Insight into the Global Phosphorus Cycle from Apatite in Ash from the 2018 Kilauea Eruptions

Volcanic ash eruptions are recognised as an important source of phosporus (P) for the global P cycle, delivering P to soils and the ocean. At volcanoes, P is hosted in primary phases such as melt-precipitated apatite, glass and rarely other phases (e.g., sanidine with 5 wt% P at Tolbachik volcano [1]). Data for P in volcanic gases is scarce and suggests concentrations on the order of ~0.1-10’s ppm [2-3]. However, some condensates record higher P contents, as do some ash samples that include fragments formed by gas-solid (high T contact metamorphic) reactions in the conduit [4]. Interestingly, at atmospheric pressures and high temperatures P is readily released from P2O5 [i.e. it is ‘volatile’; 5], but P is reasonably soluble in basaltic melts [6]. Here, we consider the role of P-bearing volcanic gas in condensation and gas/fluid-solid reactions.
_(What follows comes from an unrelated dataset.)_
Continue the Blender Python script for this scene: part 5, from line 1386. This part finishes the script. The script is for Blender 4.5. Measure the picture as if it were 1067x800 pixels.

We observed apatite crystals attached to sulfate-silica rinds and decorating the interior walls of glass vesicles in ash from the 2018 Kilauea eruptions. These crystals appear to have formed after the primary phases as a result of gas-rich fluid reactions with solid surfaces (rinds or glass). We propose that surface Ca has reacted with P in the gas phase to form these crystals. To test this hypothesis we modelled the formation of apatite using a Gibbs Free Energy minimization approach from a starting composition that included relevant gas and solid phases. The modelling shows apatite is effectively produced from reactions between P-bearing gases and solids. These results indicate that sequestration of P in condensates or products of gas-solid reactions needs to be included in assessing the global P cycle and primary magmatic fluids may have more P than volcanic gases.